R. G. : Il faut bien comprendre que nous avons aujourd’hui un système capitaliste centré sur la position dominante de la finance globale. Ce système repose sur deux déséquilibres non soutenables, l’inclusion des pays émergents (et leurs 3 milliards de citoyens) et l’explosion des circuits de la finance déréglementée. Ces deux aspects sont liés dans la crise actuelle. Cette sortie de crise nécessitera des décisions politiques et des réformes. Pour cela, il faut un leadership de haute qualité, avec des dirigeants qui comprennent la nature multipolaire de l’économie mondiale et soient capables de considérer la stabilité financière, la réduction des inégalités et les enjeux écologiques.

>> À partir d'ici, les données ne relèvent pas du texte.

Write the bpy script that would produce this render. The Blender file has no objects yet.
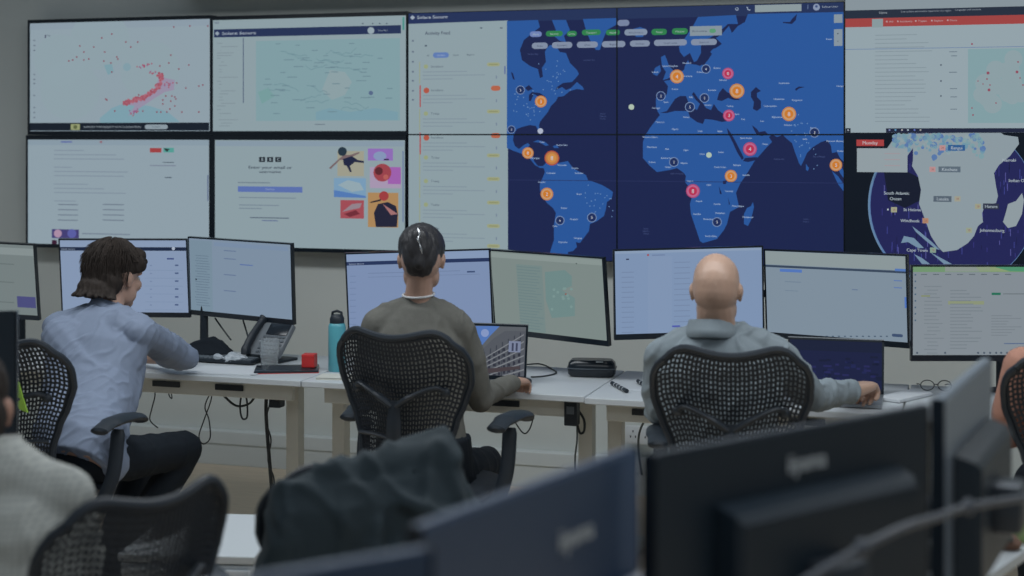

Nicolas Sarkozy et le gouvernement de François Fillon sont peu diserts sur les conséquences de cette crise financière. Pouvez-vous nous dire ce qui nous attend à terme ?
D. P. : Il est certain que cette crise financière va avoir des répercussions significatives sur l’activité en France, notamment du fait d’un rationnement du crédit par les banques fragilisées. Les entreprises, les ménages et l’État vont être touchés. La stratégie de « croissance fondée sur la confiance » de Sarkozy est plus que jamais remise en cause. Et donc, après les élections municipales de mars 2008, on doit s’attendre à un tour de vis, avec des mesures telles que la TVA sociale ou la reprise des privatisations pour remplir les caisses de l’État…
[^2]: Les Crises financières, Robert Boyer, Mario Dehove et Dominique Plihon, Conseil d’analyse économique.